AVAILABLE DATA:
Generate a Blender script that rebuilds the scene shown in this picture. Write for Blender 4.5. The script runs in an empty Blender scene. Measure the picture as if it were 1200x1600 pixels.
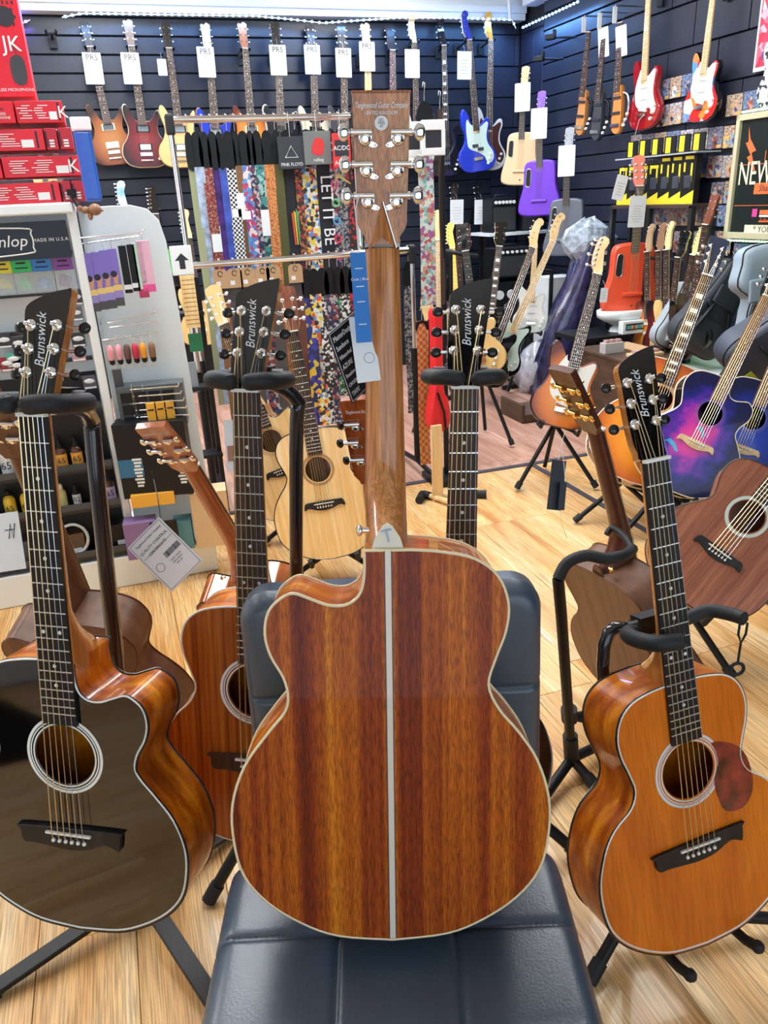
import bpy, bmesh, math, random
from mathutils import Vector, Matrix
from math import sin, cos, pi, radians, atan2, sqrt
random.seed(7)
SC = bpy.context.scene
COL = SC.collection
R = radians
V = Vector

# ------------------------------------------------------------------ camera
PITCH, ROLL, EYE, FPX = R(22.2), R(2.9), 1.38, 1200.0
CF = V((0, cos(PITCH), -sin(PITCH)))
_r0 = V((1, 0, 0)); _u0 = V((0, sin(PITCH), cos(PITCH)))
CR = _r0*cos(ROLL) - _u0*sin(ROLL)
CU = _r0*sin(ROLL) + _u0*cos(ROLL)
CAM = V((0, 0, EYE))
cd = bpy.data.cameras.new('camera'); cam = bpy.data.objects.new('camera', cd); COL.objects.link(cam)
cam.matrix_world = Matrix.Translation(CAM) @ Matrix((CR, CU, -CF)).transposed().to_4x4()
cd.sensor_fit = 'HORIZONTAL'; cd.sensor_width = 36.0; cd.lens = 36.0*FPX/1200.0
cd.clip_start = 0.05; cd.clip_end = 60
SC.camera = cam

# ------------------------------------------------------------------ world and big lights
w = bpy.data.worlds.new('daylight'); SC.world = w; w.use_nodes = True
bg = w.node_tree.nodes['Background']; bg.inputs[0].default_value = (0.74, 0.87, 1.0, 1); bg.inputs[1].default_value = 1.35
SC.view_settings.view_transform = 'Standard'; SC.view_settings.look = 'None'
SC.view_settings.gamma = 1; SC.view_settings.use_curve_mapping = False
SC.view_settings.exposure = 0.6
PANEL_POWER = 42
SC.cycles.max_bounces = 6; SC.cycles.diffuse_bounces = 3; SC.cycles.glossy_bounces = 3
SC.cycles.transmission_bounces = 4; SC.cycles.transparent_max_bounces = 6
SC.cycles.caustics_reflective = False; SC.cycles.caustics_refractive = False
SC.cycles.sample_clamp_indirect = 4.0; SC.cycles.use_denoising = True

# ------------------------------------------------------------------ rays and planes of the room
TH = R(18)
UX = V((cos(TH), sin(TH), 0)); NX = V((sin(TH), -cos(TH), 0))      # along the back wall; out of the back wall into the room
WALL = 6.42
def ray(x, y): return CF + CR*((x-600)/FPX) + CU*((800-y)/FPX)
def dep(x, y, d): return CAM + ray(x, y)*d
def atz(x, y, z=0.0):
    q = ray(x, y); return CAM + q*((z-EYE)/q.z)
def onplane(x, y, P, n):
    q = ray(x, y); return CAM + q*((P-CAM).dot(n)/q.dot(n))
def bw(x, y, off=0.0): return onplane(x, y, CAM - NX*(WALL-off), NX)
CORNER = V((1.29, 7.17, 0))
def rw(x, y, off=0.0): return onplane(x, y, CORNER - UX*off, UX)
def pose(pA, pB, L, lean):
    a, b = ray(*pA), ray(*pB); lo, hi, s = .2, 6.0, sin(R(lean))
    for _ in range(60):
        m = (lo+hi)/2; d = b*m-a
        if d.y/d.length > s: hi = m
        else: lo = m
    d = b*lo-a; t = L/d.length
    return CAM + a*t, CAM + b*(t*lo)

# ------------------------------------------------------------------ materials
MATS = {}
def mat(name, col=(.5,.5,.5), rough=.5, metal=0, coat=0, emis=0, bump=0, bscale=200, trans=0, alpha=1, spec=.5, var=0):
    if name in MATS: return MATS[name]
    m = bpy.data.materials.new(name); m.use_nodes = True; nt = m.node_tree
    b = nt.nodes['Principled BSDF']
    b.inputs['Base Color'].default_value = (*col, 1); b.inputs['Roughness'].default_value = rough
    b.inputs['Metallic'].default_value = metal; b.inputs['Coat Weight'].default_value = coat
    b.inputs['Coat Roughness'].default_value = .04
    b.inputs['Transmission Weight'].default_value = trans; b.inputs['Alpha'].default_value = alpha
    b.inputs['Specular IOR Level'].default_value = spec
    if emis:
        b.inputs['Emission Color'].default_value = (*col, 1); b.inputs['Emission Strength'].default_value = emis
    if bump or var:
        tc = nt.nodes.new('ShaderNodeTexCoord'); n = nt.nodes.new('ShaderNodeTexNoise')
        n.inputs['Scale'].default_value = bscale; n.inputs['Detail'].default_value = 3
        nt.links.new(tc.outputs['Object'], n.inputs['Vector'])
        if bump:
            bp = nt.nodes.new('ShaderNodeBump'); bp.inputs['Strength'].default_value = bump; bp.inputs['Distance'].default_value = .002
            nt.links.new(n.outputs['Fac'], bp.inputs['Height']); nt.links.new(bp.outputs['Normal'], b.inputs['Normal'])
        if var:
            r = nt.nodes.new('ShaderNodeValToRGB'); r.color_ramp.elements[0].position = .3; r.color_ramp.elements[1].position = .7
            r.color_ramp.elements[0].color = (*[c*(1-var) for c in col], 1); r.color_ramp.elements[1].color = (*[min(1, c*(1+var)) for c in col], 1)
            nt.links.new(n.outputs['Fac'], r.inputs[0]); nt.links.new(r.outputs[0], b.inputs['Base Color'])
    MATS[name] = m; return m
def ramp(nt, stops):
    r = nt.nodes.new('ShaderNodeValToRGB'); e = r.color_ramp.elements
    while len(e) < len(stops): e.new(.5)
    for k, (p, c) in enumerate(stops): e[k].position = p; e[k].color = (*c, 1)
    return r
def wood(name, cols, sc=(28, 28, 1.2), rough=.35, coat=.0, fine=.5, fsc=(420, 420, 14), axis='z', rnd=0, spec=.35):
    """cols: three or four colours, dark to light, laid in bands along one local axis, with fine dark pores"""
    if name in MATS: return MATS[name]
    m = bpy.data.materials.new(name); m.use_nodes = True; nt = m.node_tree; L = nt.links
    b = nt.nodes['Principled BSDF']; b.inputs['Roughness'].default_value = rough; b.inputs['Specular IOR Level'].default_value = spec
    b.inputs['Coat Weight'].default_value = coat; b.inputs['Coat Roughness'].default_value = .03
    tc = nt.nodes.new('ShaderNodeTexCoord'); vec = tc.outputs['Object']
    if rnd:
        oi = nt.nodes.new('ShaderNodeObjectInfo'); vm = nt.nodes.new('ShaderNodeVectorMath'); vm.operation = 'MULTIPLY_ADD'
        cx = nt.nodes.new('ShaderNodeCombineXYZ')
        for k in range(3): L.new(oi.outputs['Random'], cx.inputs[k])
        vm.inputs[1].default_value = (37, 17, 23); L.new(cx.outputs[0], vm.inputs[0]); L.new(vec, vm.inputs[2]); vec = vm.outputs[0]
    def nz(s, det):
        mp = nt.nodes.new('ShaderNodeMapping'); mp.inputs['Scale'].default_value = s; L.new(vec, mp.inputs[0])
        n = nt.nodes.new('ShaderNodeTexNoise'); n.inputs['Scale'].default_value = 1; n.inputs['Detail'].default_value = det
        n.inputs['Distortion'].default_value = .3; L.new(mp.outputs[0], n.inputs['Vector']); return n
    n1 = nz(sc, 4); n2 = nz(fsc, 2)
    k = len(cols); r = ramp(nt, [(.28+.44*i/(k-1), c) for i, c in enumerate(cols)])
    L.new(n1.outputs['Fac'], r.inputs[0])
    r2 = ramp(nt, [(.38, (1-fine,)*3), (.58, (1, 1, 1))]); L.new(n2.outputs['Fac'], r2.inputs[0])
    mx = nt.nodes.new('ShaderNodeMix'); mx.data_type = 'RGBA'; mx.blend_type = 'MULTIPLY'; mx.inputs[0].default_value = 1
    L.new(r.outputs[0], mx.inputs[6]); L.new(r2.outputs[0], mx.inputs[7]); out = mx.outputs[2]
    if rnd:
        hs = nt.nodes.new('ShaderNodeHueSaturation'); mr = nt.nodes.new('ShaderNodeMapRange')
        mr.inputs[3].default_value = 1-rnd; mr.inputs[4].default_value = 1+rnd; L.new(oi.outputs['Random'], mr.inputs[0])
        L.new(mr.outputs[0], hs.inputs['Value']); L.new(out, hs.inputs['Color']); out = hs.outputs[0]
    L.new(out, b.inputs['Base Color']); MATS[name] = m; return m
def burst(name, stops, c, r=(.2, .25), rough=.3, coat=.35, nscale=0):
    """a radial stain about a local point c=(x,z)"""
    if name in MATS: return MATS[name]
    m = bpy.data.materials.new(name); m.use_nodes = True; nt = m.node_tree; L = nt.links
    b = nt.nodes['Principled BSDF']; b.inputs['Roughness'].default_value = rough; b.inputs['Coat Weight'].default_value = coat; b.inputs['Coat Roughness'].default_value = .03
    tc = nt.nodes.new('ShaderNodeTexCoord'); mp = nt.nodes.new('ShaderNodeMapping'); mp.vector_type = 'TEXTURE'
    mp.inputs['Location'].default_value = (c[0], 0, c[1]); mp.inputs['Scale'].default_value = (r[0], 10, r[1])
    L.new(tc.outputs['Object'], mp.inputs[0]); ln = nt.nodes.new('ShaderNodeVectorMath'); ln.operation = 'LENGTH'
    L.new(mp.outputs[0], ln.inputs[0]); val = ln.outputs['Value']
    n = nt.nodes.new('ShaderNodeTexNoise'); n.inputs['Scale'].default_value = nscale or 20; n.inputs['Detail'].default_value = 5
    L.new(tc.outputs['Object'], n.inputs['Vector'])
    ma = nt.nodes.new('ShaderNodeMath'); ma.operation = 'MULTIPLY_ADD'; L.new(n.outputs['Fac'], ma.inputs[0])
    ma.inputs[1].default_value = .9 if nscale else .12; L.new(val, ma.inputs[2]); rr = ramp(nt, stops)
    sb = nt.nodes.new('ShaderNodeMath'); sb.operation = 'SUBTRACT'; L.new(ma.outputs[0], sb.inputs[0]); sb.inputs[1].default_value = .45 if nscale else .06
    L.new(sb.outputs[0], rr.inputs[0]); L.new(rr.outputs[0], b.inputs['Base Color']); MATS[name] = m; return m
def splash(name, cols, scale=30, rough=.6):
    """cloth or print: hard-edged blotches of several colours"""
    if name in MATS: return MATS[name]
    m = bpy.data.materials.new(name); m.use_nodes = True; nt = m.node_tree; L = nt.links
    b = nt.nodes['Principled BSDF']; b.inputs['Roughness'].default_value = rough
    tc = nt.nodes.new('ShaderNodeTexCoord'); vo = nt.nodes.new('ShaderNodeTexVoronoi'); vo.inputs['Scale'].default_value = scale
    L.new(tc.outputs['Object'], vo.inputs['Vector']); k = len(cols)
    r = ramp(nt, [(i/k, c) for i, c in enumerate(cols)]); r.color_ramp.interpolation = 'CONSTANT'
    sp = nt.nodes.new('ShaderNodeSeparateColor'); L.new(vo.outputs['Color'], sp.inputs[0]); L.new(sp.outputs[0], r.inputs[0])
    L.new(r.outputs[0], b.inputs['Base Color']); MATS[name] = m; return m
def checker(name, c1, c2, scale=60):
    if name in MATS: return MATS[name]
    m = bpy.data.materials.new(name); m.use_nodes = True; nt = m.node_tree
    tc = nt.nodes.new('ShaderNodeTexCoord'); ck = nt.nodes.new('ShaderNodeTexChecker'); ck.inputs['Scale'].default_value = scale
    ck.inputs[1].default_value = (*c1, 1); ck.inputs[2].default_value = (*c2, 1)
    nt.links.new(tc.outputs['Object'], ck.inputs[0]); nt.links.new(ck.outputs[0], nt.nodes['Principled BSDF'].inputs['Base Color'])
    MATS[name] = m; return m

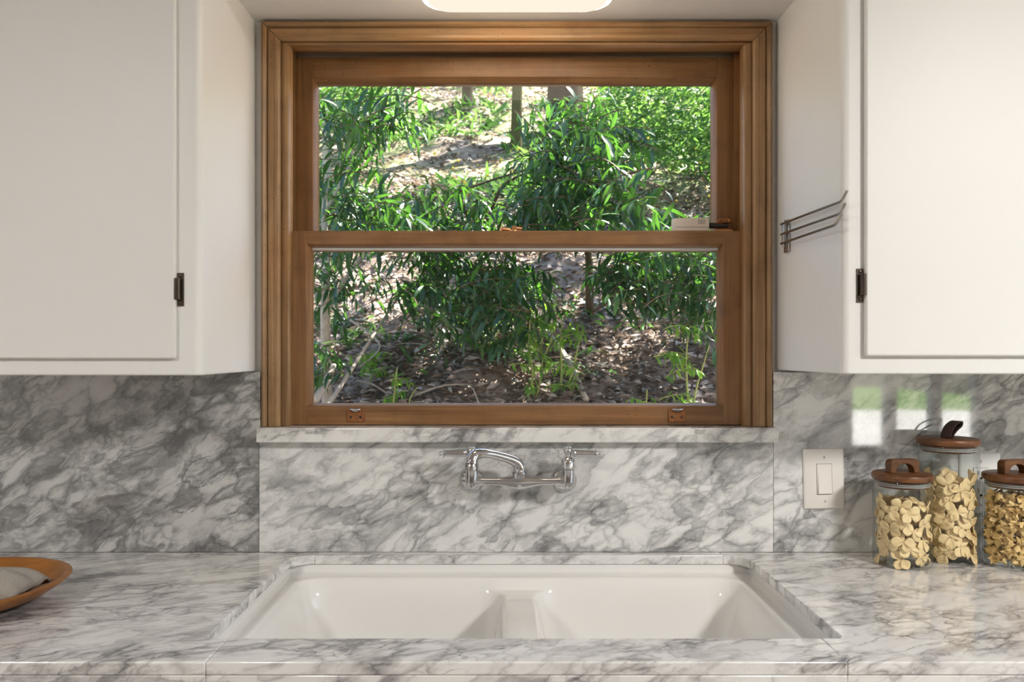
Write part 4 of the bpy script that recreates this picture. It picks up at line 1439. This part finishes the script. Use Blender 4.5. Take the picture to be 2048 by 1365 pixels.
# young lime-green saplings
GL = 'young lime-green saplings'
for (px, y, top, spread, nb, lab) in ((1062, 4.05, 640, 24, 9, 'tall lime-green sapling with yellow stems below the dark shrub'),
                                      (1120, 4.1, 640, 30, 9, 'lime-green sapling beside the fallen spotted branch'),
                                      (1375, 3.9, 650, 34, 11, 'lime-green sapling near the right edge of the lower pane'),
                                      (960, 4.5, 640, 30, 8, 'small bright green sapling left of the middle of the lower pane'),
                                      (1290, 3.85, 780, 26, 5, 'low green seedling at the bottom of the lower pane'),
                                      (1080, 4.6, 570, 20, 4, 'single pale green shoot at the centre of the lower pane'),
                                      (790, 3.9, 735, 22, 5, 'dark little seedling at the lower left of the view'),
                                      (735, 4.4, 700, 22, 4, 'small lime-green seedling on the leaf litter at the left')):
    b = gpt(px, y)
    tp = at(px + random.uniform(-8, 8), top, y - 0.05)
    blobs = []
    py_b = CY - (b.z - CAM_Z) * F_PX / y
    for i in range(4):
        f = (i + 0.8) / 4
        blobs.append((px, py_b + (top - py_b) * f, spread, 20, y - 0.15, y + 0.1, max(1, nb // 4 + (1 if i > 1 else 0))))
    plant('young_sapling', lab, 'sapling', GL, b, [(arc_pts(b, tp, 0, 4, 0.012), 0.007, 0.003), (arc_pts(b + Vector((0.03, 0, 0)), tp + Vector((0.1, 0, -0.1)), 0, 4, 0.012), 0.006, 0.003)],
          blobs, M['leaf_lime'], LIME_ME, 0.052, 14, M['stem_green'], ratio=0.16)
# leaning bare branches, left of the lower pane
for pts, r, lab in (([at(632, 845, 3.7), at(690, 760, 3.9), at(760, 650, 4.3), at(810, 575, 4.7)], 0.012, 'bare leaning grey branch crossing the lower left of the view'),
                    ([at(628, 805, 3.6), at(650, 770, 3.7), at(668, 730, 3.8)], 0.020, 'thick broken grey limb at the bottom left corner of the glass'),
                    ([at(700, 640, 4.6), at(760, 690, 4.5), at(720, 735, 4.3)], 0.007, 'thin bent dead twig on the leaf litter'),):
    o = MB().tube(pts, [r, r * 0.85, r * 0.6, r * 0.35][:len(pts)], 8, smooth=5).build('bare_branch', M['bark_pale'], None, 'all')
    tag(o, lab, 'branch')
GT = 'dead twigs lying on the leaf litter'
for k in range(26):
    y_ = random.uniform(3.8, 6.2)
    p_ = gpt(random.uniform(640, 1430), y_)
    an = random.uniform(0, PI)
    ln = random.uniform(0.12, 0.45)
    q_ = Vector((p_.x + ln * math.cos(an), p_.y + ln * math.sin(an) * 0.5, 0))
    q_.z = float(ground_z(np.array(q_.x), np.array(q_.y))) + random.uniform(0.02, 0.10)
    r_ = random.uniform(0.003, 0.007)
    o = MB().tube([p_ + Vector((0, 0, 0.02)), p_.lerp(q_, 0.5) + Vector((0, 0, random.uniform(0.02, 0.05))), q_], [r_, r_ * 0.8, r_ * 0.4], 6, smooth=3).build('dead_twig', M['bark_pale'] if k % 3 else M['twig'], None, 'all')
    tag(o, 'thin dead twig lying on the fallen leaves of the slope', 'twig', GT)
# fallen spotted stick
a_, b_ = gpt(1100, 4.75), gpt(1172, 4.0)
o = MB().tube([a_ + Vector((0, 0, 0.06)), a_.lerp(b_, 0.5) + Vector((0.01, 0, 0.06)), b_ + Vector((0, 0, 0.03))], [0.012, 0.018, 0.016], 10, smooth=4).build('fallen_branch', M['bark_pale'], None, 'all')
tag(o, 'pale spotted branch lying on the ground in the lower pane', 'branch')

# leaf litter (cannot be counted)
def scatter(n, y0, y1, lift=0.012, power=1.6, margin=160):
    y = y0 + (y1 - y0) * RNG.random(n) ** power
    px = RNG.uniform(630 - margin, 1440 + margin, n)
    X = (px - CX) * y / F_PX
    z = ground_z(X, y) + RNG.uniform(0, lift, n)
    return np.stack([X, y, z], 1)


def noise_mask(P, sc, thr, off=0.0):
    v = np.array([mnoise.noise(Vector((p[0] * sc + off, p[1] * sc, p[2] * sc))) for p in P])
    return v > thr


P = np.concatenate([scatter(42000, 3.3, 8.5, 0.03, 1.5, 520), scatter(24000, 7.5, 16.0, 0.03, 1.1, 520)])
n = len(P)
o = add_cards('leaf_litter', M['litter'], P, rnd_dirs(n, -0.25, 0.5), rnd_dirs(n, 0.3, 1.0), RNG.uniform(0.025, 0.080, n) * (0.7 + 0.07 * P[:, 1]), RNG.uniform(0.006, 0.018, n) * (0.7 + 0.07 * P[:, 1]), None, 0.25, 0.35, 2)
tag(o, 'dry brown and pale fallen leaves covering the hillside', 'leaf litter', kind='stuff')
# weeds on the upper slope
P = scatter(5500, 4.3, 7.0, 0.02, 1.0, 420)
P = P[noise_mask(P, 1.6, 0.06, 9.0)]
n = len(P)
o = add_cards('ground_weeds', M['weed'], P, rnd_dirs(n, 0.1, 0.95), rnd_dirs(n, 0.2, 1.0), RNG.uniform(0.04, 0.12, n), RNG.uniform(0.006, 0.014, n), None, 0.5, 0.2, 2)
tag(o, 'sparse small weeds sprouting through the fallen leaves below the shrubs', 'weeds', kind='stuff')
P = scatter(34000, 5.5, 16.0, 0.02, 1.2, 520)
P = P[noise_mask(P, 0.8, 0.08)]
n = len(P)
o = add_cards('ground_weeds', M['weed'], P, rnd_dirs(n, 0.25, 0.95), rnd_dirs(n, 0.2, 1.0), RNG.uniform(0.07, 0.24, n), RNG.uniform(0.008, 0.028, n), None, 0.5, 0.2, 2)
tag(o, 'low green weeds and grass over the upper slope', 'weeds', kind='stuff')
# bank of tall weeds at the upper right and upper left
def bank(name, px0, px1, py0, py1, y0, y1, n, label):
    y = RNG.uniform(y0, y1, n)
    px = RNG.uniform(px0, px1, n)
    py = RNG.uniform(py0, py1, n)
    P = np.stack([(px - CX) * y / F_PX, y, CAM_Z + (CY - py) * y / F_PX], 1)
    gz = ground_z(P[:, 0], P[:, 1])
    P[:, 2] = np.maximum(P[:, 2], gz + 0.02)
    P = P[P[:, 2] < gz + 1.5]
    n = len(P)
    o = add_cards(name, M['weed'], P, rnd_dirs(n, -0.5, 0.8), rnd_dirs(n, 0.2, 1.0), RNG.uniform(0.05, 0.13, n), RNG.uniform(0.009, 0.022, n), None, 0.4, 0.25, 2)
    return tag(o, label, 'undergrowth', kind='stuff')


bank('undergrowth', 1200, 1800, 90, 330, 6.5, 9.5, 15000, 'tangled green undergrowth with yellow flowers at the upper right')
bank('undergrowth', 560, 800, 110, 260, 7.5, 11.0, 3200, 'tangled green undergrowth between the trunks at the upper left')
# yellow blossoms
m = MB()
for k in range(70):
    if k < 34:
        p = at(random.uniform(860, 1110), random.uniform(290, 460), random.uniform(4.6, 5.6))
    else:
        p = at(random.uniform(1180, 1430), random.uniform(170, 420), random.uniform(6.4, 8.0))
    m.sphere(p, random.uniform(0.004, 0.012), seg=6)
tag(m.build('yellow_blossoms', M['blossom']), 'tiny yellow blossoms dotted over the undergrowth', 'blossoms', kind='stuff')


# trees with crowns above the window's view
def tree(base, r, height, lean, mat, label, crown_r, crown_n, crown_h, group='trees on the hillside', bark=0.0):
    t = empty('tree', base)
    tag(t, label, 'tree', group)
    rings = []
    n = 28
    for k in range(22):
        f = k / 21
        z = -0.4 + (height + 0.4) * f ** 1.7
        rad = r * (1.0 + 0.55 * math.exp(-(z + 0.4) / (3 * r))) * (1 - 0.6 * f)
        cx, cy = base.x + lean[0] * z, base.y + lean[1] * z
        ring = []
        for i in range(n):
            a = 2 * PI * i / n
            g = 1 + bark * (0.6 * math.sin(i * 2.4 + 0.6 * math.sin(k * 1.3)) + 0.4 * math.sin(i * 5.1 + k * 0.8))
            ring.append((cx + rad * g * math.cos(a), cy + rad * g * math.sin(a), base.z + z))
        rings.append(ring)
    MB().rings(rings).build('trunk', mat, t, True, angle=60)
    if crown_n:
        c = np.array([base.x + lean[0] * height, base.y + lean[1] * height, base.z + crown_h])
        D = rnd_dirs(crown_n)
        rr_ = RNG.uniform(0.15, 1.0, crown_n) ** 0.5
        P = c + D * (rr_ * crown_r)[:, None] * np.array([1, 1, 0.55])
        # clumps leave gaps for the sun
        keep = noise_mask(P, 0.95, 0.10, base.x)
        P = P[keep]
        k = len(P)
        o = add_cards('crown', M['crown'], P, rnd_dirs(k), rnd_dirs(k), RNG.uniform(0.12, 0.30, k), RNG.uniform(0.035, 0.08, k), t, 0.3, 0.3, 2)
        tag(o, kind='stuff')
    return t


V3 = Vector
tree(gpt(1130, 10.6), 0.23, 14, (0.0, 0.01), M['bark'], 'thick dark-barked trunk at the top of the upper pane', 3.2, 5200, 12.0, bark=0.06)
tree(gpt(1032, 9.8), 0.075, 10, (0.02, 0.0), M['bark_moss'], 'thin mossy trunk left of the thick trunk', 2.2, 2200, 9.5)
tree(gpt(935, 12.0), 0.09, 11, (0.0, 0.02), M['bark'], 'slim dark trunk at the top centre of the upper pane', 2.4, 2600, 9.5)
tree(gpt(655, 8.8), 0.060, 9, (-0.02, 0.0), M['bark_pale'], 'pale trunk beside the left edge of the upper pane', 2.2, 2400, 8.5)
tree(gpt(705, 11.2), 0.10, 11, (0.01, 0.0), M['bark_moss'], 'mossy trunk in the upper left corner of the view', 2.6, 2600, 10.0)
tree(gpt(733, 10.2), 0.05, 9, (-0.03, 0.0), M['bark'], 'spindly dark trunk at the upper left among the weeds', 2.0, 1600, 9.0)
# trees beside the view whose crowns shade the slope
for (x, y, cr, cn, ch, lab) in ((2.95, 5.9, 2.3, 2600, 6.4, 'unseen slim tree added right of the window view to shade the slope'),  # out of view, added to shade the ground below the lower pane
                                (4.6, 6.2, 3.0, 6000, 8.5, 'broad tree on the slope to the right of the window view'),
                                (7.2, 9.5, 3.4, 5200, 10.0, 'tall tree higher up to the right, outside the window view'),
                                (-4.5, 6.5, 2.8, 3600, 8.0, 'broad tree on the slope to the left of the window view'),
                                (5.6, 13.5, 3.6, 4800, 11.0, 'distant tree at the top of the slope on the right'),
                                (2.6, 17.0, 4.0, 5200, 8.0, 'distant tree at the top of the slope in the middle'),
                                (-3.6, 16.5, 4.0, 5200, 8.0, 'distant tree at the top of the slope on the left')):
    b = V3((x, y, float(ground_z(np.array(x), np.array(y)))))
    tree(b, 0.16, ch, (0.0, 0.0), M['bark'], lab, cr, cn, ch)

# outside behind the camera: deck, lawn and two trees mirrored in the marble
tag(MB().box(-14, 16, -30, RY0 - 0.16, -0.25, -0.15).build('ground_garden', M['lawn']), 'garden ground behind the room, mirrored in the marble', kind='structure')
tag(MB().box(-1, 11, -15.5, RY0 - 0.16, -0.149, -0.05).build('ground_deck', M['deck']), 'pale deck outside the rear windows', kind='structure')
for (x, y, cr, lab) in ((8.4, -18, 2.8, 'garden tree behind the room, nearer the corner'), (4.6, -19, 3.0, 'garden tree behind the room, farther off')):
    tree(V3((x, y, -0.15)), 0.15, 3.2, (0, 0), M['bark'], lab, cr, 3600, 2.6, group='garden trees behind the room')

SET PROBLEM:
Set down again, exactly, the lines of the material above from its first line to the one with "SC.camera = cam", inclusive. Leave the pictures out.

RESULT OF THE TASK:
Generate a Blender script that rebuilds the scene shown in this picture. Write for Blender 4.5. The script runs in an empty Blender scene. Measure the picture as if it were 1200x1600 pixels.
import bpy, bmesh, math, random
from mathutils import Vector, Matrix
from math import sin, cos, pi, radians, atan2, sqrt
random.seed(7)
SC = bpy.context.scene
COL = SC.collection
R = radians
V = Vector

# ------------------------------------------------------------------ camera
PITCH, ROLL, EYE, FPX = R(22.2), R(2.9), 1.38, 1200.0
CF = V((0, cos(PITCH), -sin(PITCH)))
_r0 = V((1, 0, 0)); _u0 = V((0, sin(PITCH), cos(PITCH)))
CR = _r0*cos(ROLL) - _u0*sin(ROLL)
CU = _r0*sin(ROLL) + _u0*cos(ROLL)
CAM = V((0, 0, EYE))
cd = bpy.data.cameras.new('camera'); cam = bpy.data.objects.new('camera', cd); COL.objects.link(cam)
cam.matrix_world = Matrix.Translation(CAM) @ Matrix((CR, CU, -CF)).transposed().to_4x4()
cd.sensor_fit = 'HORIZONTAL'; cd.sensor_width = 36.0; cd.lens = 36.0*FPX/1200.0
cd.clip_start = 0.05; cd.clip_end = 60
SC.camera = cam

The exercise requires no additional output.